“It is time that all Americans realized that the place of labor is side by side with the businessman and with the farmer, and not one-degree lower,”
-U.S. President Harry S. Truman

If you’re planning to organize your workplace, it’s crucial to understand how unions and the laws that govern them differ from sector to sector.

A little over 10 percent of workers in the United States are represented by a union, though the rates at which employees collectively bargain for wages and benefits are unevenly distributed across fields and have shifted throughout the decades. As of the end of 2020, 1 out of 3 public sector workers are represented by a union compared with just 1 out of 20 in the private sector.

Having a sense of the regulations governing organizing efforts in workplaces like yours will empower you to make the most strategic decisions from the outset. While any employed person can form a union among coworkers to bargain for material gains from their boss, in the United States, the majority of legally recognized labor organizations, which receive certain protections, fall into the following two groups.

Private Unions

To put it plainly: private unions are labor organizations that advocate on behalf of workers in industries made up of companies owned by private individuals.

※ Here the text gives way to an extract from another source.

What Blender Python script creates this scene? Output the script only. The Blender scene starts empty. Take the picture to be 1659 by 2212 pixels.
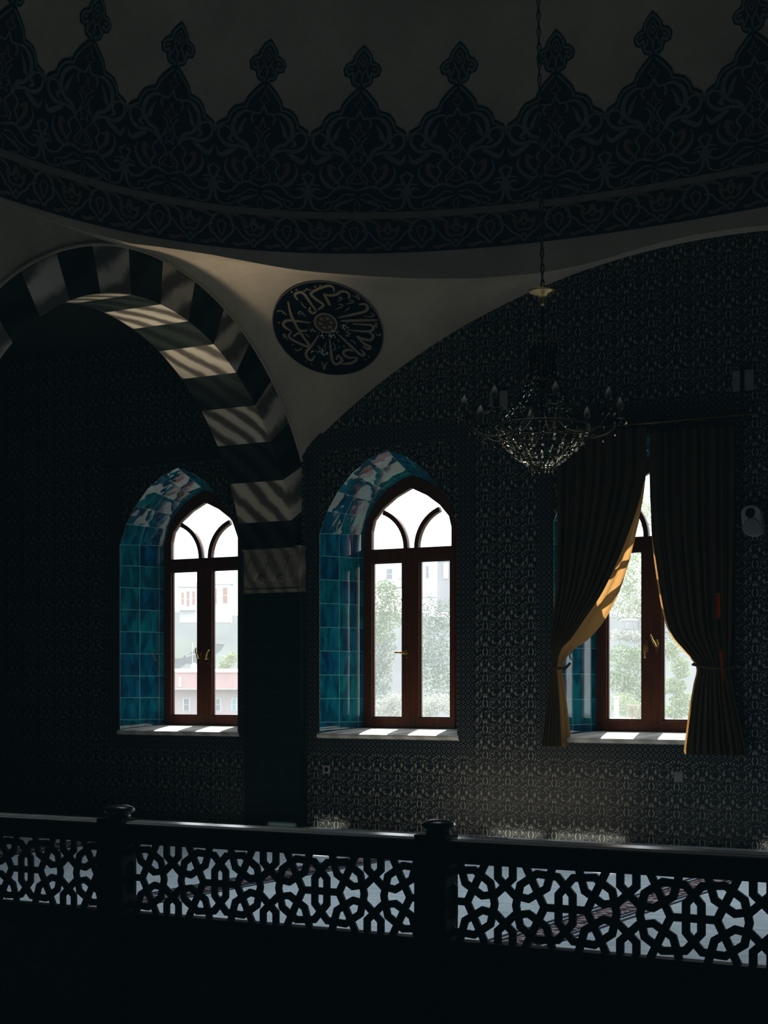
import bpy, bmesh, math, random
from mathutils import Vector, Matrix
from mathutils.geometry import tessellate_polygon
random.seed(7)
sc = bpy.context.scene
COL = sc.collection
PI = math.pi
U = 0.005                      # metres per plan unit
EYE = 1.5                      # eye height above the floor
# ---------------------------------------------------------------- plan coordinates
# s runs along the window wall, t away from it into the hall, z up from eye level
F, CX, HY = 3500.0, 829.5, 1485.0
ANG = math.radians(29.931)
CA, SA = math.cos(ANG), math.sin(ANG)
CS, CT = 1901.5, 2943.9        # the camera in plan

def P(s, t, z): return Vector((s*U, -t*U, z*U + EYE))

def ray(x, y):
    k = (x-CX)/F
    return k*CA - SA, -k*SA - CA, (HY-y)/F

def on_t(x, y, t):
    ds, dt, dz = ray(x, y); k = (t-CT)/dt
    return CS+k*ds, k*dz

def at(x, y, d):
    ds, dt, dz = ray(x, y)
    return CS+d*ds, CT+d*dt, d*dz

# ---------------------------------------------------------------- object helpers
WL = {}

def tag(o, label=None, cat=None, group=None, kind=None):
    if label: o['label'] = label
    if cat: o['category'] = cat
    if group: o['group'] = group
    if kind: o['kind'] = kind
    return o

def empty(name, loc, parent=None):
    o = bpy.data.objects.new(name, None); COL.objects.link(o)
    o.empty_display_size = 0.05
    base = Vector((0, 0, 0))
    if parent: o.parent = parent; base = WL[parent]
    o.location = loc-base; WL[o] = Vector(loc)
    return o

def thing(name, label, cat, loc, group=None): return tag(empty(name, loc), label, cat, group)
def struct(name, loc=Vector((0, 0, 0))): return tag(empty(name, loc), kind='structure')

class MB:
    def __init__(s): s.v = []; s.f = []; s.m = []; s.uv = {}
    def add(s, vs, fs, mi=0, uvs=None):
        b = len(s.v); s.v += [Vector(q) for q in vs]
        for i, f in enumerate(fs):
            if uvs: s.uv[len(s.f)] = uvs[i]
            s.f.append([b+j for j in f]); s.m.append(mi)
    def quad(s, a, b, c, d, mi=0, uv=None): s.add([a, b, c, d], [(0, 1, 2, 3)], mi, [uv] if uv else None)
    def hexa(s, lo, hi, mi=0):            # two matching loops of n points
        n = len(lo)
        s.add(list(lo)+list(hi), [tuple(range(n-1, -1, -1)), tuple(range(n, 2*n))]+[(i, (i+1) % n, n+(i+1) % n, n+i) for i in range(n)], mi)
    def pbox(s, s0, s1, t0, t1, z0, z1, mi=0):
        s.hexa([P(s0, t0, z0), P(s0, t1, z0), P(s1, t1, z0), P(s1, t0, z0)], [P(s0, t0, z1), P(s0, t1, z1), P(s1, t1, z1), P(s1, t0, z1)], mi)
    def plate(s, outer, holes, t0, t1, mi=0, sides=True, mp=None):
        """flat plate in the (s,z) plane with holes, between depths t0 and t1"""
        mp = mp or P
        loops = [outer]+list(holes)
        tri = tessellate_polygon([[Vector((a, b, 0)) for a, b in l] for l in loops])
        pts = [q for l in loops for q in l]
        s.add([mp(a, t1, b) for a, b in pts], [tuple(t) for t in tri], mi)
        if sides:
            s.add([mp(a, t0, b) for a, b in pts], [tuple(t) for t in tri], mi)
            for l in loops:
                n = len(l)
                s.add([mp(a, t0, b) for a, b in l]+[mp(a, t1, b) for a, b in l], [(i, (i+1) % n, n+(i+1) % n, n+i) for i in range(n)], mi)
    def tube(s, pts, r, n=8, mi=0, cap=True):
        pts = [Vector(p) for p in pts]; k = len(pts); rings = []
        prev = None
        for i, p in enumerate(pts):
            d = (pts[min(i+1, k-1)]-pts[max(i-1, 0)]).normalized()
            a = Vector((0, 0, 1)) if abs(d.z) < .9 else Vector((1, 0, 0))
            if prev is not None: a = prev
            x = (a-d*a.dot(d)).normalized(); y = d.cross(x); prev = x
            rr = r[i] if isinstance(r, (list, tuple)) else r
            rings.append([p+x*rr*math.cos(2*PI*j/n)+y*rr*math.sin(2*PI*j/n) for j in range(n)])
        s.grid(rings, True, mi)
        if cap:
            s.add(rings[0], [tuple(range(n-1, -1, -1))], mi); s.add(rings[-1], [tuple(range(n))], mi)
    def grid(s, rows, wrap=False, mi=0, uv=None):
        n = len(rows[0]); b = []
        for r in rows: b += r
        fs = []; uvs = []
        for i in range(len(rows)-1):
            for j in range(n if wrap else n-1):
                k = (j+1) % n
                fs.append((i*n+j, i*n+k, (i+1)*n+k, (i+1)*n+j))
                if uv: uvs.append([uv[i][j], uv[i][k], uv[i+1][k], uv[i+1][j]])
        s.add(b, fs, mi, uvs if uv else None)
    def lathe(s, prof, c, n=24, mi=0, axis=Vector((0, 0, 1))):
        axis = Vector(axis).normalized()
        a = Vector((1, 0, 0)) if abs(axis.x) < .8 else Vector((0, 1, 0))
        x = (a-axis*a.dot(axis)).normalized(); y = axis.cross(x); c = Vector(c)
        s.grid([[c+axis*h+(x*math.cos(2*PI*j/n)+y*math.sin(2*PI*j/n))*r for j in range(n)] for r, h in prof], True, mi)
        if prof[0][0] > 1e-5: s.add([c+axis*prof[0][1]+(x*math.cos(2*PI*j/n)+y*math.sin(2*PI*j/n))*prof[0][0] for j in range(n)], [tuple(range(n-1, -1, -1))], mi)
        if prof[-1][0] > 1e-5: s.add([c+axis*prof[-1][1]+(x*math.cos(2*PI*j/n)+y*math.sin(2*PI*j/n))*prof[-1][0] for j in range(n)], [tuple(range(n))], mi)
    def gem(s, c, r, h, mi=0, n=6):
        c = Vector(c); a0 = random.random()*6
        r2 = [c+Vector((math.cos(a0+2*PI*j/n)*r, math.sin(a0+2*PI*j/n)*r, 0)) for j in range(n)]
        vs = r2+[c+Vector((0, 0, h*.55)), c-Vector((0, 0, h))]
        s.add(vs, [(j, (j+1) % n, n) for j in range(n)]+[((j+1) % n, j, n+1) for j in range(n)], mi)
    def build(s, name, mats, parent=None, smooth=False, weld=False):
        if not isinstance(mats, (list, tuple)): mats = [mats]
        base = WL[parent] if parent else Vector((0, 0, 0))
        me = bpy.data.meshes.new(name)
        me.from_pydata([(v-base)[:] for v in s.v], [], s.f)
        for m in mats: me.materials.append(m)
        me.polygons.foreach_set('material_index', s.m)
        if s.uv:
            l = me.uv_layers.new(name='UVMap')
            for i, p in enumerate(me.polygons):
                if i in s.uv:
                    for q, li in zip(s.uv[i], p.loop_indices): l.data[li].uv = q
        bm = bmesh.new(); bm.from_mesh(me)
        if weld: bmesh.ops.remove_doubles(bm, verts=bm.verts, dist=1e-5)
        bmesh.ops.recalc_face_normals(bm, faces=bm.faces)
        bm.to_mesh(me); bm.free()
        if smooth: me.polygons.foreach_set('use_smooth', [True]*len(me.polygons))
        o = bpy.data.objects.new(name, me); COL.objects.link(o)
        if parent: o.parent = parent
        WL[o] = Vector(base)
        return o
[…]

About 85 percent of U.S. workers are private employees. For those ready to collectively demand a seat at the negotiating table for just pay and benefits, gaining recognition from the National Labor Relation Board (NLRB) is key to obtaining full legal protection.

Once a union is certified through the NLRB, an employer is legally required to bargain in good faith with that union. In order to be recognized, workers must voluntarily receive recognition of their union from their employer or form a bargaining unit among those in similar positions and have a majority of that group vote for union representation. The formal processes to elect representation and call out unfair labor practices are detailed on the NLRB website.

The existence of this certification process is thanks to the National Labor Relations Act (NLRA) of 1935, which created the NLRB and guaranteed private employees the rights to form trade unions and collectively bargain. The subsequent passage of the Labor Management Relations Act of 1947 defined additional unfair labor practices and allowed states to pass “right to work” policies that allow non-union and union members to be employed at the same workplace. 27  states have since passed “right to work” laws so be sure to check the National Conference of State Legislatures (NCSL) database to see if and how they affect you.

Sitdown strikers in the Fisher body plant factory number three. Flint, Michigan. Photograph taken by Dick Sheldon, 1937 Jan.-Feb. Care of: Library of Congress

It’s important to note that government employees and those in the agricultural, railroad, and airline industries are governed by separate sets of regulations than that of the NLRA. You should check out our article “Eligibility: who can join a union?” for additional information on how unions operate in some of the above-listed industries under U.S. law.

Public Unions

“We have the power, in a sense, to elect our own boss,”
-Victor Gotbaum, American Federation of State, County, and Municipal Employees, New York City

Civil servants keep the government and many of our social services running, and the unions who represent 34 percent of them work to better their quality of life. Public unions fight for public school teachers, firefighters, first responders, postal workers, and legislative staff, to name a few.

Unions in the public sector are regulated by frameworks enacted at the municipal, state and federal levels, some of which date back to the 1950s. Legislative bodies such as city councils, state legislatures and Congress hold the power to approve or reject contracts, and strengthen or weaken public worker protections. Mayors, governors and presidents have final say in the end.

Understanding the political landscape and corresponding laws that govern public employee protections in your town and state is an important first step when deciding whether or not to form or join a public sector union. To see some of the latest regulations governing labor policy in states across the U.S., use this NCSL database.

The courts at both the state and federal levels have also played a major role in shaping the limits and freedoms of public unions. In 2018, the conservative-leaning Supreme Court ruled to restrict the rights of public unions in the case Janus v. AFSCME, upending the longstanding process by which public labor organizations have received collective bargaining fees from employees.


Whether you’re a public school teacher or cafeteria worker who’s employed by a private contractor down the hall, you have a right to a seat at the negotiating table.